Excerpt from a dataset
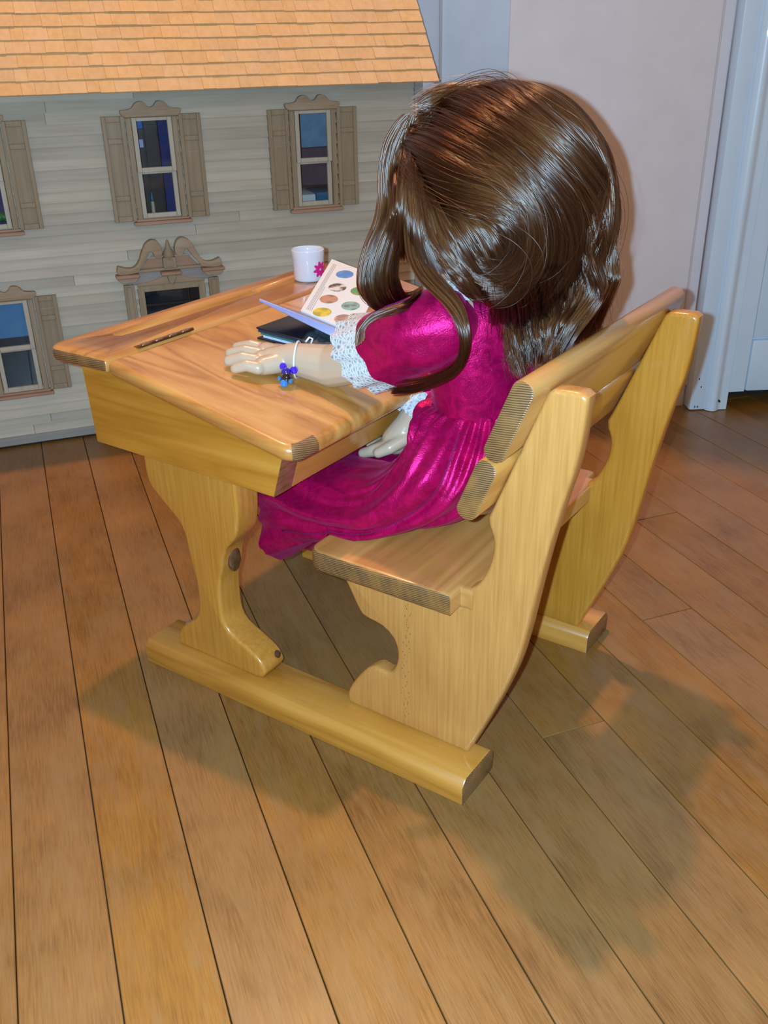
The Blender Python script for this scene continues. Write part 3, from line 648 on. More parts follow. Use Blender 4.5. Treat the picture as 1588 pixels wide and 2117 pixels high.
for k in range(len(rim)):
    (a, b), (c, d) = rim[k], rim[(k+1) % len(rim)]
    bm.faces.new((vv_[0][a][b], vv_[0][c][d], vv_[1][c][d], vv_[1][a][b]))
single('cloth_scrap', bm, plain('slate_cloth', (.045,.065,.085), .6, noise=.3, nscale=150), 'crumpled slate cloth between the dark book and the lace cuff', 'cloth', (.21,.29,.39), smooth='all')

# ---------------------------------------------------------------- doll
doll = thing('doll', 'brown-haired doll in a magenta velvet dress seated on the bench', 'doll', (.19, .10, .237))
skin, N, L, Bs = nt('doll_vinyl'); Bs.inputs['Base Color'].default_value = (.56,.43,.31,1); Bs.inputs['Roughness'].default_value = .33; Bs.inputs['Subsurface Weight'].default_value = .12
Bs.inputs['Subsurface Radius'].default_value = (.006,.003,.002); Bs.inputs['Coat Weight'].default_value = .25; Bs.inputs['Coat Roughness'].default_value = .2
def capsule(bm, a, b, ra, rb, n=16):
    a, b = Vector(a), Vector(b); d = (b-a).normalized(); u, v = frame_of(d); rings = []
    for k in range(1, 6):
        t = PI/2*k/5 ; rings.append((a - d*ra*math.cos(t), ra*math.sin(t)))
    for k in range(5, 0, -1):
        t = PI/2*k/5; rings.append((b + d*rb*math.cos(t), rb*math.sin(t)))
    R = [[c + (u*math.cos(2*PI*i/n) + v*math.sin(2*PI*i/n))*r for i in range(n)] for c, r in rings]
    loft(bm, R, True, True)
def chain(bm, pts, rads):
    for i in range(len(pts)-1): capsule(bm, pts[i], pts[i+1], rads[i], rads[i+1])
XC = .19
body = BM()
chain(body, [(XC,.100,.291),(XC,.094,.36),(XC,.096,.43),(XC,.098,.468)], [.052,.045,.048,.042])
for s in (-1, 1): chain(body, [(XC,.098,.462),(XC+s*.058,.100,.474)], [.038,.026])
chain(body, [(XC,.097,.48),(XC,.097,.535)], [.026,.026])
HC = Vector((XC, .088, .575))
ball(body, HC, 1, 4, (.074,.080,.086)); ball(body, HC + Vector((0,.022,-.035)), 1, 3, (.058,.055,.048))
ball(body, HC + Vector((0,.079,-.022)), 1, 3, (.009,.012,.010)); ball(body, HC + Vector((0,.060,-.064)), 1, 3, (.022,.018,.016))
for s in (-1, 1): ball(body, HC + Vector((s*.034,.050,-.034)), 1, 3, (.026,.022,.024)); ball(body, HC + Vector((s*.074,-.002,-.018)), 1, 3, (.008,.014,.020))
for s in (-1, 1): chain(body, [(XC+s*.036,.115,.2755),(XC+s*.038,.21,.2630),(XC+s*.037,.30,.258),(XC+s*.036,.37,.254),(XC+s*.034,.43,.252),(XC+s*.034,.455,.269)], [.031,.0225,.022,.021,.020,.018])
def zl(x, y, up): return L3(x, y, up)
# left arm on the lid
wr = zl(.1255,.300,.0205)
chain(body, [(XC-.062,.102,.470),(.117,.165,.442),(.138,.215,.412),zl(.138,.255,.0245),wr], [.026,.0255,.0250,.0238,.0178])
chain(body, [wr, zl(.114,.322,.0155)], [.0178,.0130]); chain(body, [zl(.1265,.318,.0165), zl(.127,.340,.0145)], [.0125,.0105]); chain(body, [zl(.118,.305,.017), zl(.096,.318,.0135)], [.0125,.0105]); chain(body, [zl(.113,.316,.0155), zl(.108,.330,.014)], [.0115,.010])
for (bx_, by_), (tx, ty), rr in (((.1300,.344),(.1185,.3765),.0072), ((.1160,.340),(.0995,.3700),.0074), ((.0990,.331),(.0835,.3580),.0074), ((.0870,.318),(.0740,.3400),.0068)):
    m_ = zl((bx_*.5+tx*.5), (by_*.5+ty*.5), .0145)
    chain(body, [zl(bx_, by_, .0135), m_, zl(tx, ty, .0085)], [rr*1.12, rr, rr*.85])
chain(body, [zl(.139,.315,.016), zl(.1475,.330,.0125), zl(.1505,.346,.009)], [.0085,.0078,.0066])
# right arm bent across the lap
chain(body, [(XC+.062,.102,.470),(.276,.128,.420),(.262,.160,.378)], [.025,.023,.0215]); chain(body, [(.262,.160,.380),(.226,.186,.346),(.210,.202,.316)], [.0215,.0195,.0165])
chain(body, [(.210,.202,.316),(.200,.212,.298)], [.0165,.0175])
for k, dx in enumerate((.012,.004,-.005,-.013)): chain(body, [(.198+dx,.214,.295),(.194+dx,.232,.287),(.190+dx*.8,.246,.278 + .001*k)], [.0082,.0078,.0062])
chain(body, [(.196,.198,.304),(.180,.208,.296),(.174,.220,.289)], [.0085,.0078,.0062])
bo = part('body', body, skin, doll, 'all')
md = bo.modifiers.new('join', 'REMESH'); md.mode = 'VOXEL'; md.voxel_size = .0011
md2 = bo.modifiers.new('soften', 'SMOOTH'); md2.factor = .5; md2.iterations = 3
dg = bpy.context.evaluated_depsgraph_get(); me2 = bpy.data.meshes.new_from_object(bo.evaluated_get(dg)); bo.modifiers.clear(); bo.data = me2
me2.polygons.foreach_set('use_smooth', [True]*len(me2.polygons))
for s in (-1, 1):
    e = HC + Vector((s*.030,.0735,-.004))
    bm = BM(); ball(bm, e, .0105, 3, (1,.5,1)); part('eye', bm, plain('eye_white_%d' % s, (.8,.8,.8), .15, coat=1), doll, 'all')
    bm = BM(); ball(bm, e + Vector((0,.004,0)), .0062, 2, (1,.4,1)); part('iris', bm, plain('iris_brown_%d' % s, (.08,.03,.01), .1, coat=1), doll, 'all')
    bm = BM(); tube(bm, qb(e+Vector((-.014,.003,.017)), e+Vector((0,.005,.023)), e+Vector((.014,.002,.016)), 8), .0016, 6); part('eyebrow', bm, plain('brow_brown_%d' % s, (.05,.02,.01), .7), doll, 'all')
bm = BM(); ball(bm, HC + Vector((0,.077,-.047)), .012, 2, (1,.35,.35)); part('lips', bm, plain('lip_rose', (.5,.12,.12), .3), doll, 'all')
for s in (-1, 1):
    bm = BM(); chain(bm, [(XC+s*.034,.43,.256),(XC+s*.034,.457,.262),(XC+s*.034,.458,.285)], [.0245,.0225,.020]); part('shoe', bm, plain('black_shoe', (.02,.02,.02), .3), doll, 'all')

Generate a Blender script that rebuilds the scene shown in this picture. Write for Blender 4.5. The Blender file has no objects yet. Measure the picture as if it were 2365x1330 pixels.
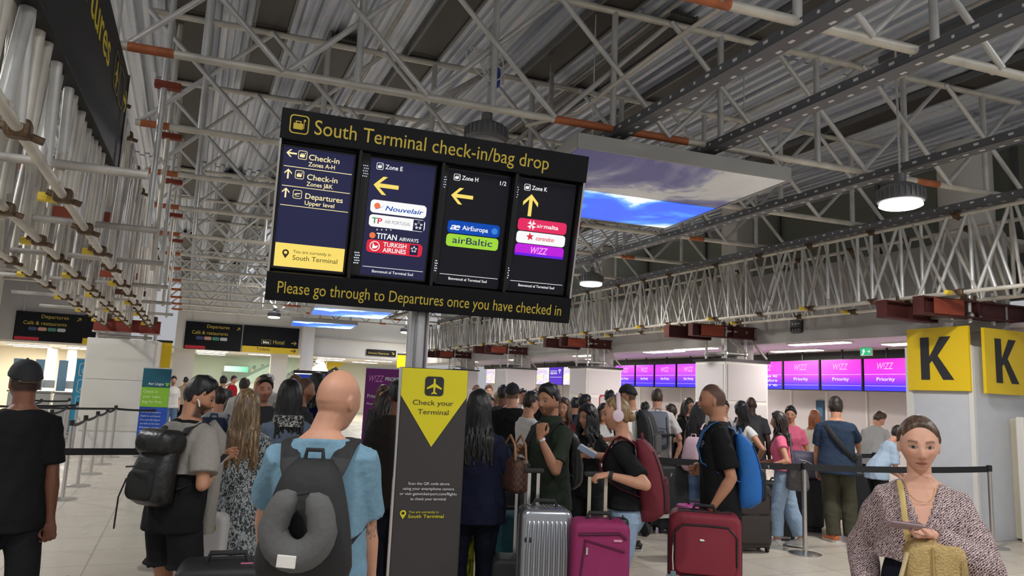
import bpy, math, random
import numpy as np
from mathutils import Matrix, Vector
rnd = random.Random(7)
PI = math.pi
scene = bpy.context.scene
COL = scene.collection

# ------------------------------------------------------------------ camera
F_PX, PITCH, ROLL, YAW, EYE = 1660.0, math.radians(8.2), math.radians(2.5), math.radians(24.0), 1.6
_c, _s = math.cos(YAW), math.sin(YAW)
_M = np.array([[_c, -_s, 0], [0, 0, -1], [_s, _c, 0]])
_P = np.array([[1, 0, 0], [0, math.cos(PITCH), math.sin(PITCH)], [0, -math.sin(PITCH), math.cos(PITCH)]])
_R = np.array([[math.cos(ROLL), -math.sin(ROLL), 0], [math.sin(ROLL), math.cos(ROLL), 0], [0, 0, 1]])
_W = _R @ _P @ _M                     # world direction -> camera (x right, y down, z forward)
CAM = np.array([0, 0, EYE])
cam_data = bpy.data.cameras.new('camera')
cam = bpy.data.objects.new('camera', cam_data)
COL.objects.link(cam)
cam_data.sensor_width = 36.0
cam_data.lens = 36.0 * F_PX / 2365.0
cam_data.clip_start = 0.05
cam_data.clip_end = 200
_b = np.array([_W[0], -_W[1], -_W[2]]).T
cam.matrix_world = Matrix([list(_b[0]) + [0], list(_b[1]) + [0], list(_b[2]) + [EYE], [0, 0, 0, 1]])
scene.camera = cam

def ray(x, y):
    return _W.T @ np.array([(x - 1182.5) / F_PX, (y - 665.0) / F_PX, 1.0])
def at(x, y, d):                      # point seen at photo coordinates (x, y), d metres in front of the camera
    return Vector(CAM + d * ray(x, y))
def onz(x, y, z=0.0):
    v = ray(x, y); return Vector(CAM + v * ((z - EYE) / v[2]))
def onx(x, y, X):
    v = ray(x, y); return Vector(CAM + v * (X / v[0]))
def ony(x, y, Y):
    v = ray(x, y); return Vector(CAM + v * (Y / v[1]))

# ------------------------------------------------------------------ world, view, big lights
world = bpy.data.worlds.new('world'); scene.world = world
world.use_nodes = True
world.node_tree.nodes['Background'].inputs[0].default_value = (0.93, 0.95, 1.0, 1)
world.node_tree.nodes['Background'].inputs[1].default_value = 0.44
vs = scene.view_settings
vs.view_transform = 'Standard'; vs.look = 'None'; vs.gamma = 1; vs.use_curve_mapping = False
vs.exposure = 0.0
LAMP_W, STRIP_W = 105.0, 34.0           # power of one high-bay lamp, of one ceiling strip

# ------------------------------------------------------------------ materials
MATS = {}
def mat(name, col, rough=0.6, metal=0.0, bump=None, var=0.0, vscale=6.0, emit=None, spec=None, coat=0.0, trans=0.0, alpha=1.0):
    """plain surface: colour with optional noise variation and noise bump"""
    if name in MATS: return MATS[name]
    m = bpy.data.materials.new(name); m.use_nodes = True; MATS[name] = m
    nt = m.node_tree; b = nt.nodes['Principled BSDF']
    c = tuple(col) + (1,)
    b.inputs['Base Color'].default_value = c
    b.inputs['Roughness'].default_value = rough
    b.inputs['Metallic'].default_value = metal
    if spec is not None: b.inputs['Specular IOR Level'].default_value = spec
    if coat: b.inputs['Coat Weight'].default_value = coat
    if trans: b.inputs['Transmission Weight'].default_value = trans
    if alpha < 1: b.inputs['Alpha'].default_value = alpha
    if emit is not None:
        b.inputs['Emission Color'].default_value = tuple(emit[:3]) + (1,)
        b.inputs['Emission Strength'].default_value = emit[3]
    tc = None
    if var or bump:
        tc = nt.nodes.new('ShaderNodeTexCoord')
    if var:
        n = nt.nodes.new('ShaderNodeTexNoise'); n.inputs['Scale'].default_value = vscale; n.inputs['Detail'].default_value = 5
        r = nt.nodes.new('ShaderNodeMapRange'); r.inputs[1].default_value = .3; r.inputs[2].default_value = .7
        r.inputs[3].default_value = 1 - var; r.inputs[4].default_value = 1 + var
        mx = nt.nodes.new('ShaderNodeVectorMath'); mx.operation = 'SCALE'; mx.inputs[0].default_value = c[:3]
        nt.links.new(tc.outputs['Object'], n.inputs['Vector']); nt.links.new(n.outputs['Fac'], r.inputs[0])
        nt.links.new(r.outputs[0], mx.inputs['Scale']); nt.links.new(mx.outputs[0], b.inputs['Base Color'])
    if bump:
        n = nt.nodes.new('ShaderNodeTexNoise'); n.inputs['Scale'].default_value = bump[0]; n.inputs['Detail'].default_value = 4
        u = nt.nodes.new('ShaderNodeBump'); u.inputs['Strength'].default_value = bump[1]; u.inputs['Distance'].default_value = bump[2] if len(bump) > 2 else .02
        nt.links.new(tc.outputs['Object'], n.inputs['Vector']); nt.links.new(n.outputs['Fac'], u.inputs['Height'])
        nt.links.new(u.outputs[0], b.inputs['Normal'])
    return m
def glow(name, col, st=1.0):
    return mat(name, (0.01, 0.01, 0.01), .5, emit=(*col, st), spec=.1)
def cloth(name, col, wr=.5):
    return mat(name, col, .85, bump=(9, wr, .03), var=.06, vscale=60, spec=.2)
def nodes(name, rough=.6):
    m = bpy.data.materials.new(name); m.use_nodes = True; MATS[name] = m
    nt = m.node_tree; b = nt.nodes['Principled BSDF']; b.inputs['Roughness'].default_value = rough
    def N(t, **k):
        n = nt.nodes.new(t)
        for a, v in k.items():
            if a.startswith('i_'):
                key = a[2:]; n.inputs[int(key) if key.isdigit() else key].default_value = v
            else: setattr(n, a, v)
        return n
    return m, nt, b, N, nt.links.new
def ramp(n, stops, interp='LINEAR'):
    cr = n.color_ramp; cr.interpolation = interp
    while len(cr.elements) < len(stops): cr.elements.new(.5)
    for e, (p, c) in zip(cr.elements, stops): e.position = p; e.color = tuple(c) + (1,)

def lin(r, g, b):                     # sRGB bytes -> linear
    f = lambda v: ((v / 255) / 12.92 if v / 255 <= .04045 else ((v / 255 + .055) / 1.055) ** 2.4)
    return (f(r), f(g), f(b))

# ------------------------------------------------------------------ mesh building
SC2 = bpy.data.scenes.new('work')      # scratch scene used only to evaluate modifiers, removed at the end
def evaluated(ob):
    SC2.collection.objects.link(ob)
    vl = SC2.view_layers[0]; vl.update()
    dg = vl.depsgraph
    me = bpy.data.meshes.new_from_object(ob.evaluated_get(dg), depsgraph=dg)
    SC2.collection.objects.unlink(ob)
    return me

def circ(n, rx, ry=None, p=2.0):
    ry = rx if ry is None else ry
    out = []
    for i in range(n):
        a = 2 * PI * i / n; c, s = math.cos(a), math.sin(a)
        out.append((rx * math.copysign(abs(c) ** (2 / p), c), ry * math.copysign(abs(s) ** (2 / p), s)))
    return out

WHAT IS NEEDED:
Exactly the lines from the one with "Generate a Blender" through the one with "v = ray(x, y); return Vector(CAM + v * (Y" are to be reproduced, and no pictures with them.

REPLY:
Generate a Blender script that rebuilds the scene shown in this picture. Write for Blender 4.5. The Blender file has no objects yet. Measure the picture as if it were 2365x1330 pixels.
import bpy, math, random
import numpy as np
from mathutils import Matrix, Vector
rnd = random.Random(7)
PI = math.pi
scene = bpy.context.scene
COL = scene.collection

# ------------------------------------------------------------------ camera
F_PX, PITCH, ROLL, YAW, EYE = 1660.0, math.radians(8.2), math.radians(2.5), math.radians(24.0), 1.6
_c, _s = math.cos(YAW), math.sin(YAW)
_M = np.array([[_c, -_s, 0], [0, 0, -1], [_s, _c, 0]])
_P = np.array([[1, 0, 0], [0, math.cos(PITCH), math.sin(PITCH)], [0, -math.sin(PITCH), math.cos(PITCH)]])
_R = np.array([[math.cos(ROLL), -math.sin(ROLL), 0], [math.sin(ROLL), math.cos(ROLL), 0], [0, 0, 1]])
_W = _R @ _P @ _M                     # world direction -> camera (x right, y down, z forward)
CAM = np.array([0, 0, EYE])
cam_data = bpy.data.cameras.new('camera')
cam = bpy.data.objects.new('camera', cam_data)
COL.objects.link(cam)
cam_data.sensor_width = 36.0
cam_data.lens = 36.0 * F_PX / 2365.0
cam_data.clip_start = 0.05
cam_data.clip_end = 200
_b = np.array([_W[0], -_W[1], -_W[2]]).T
cam.matrix_world = Matrix([list(_b[0]) + [0], list(_b[1]) + [0], list(_b[2]) + [EYE], [0, 0, 0, 1]])
scene.camera = cam

def ray(x, y):
    return _W.T @ np.array([(x - 1182.5) / F_PX, (y - 665.0) / F_PX, 1.0])
def at(x, y, d):                      # point seen at photo coordinates (x, y), d metres in front of the camera
    return Vector(CAM + d * ray(x, y))
def onz(x, y, z=0.0):
    v = ray(x, y); return Vector(CAM + v * ((z - EYE) / v[2]))
def onx(x, y, X):
    v = ray(x, y); return Vector(CAM + v * (X / v[0]))
def ony(x, y, Y):
    v = ray(x, y); return Vector(CAM + v * (Y / v[1]))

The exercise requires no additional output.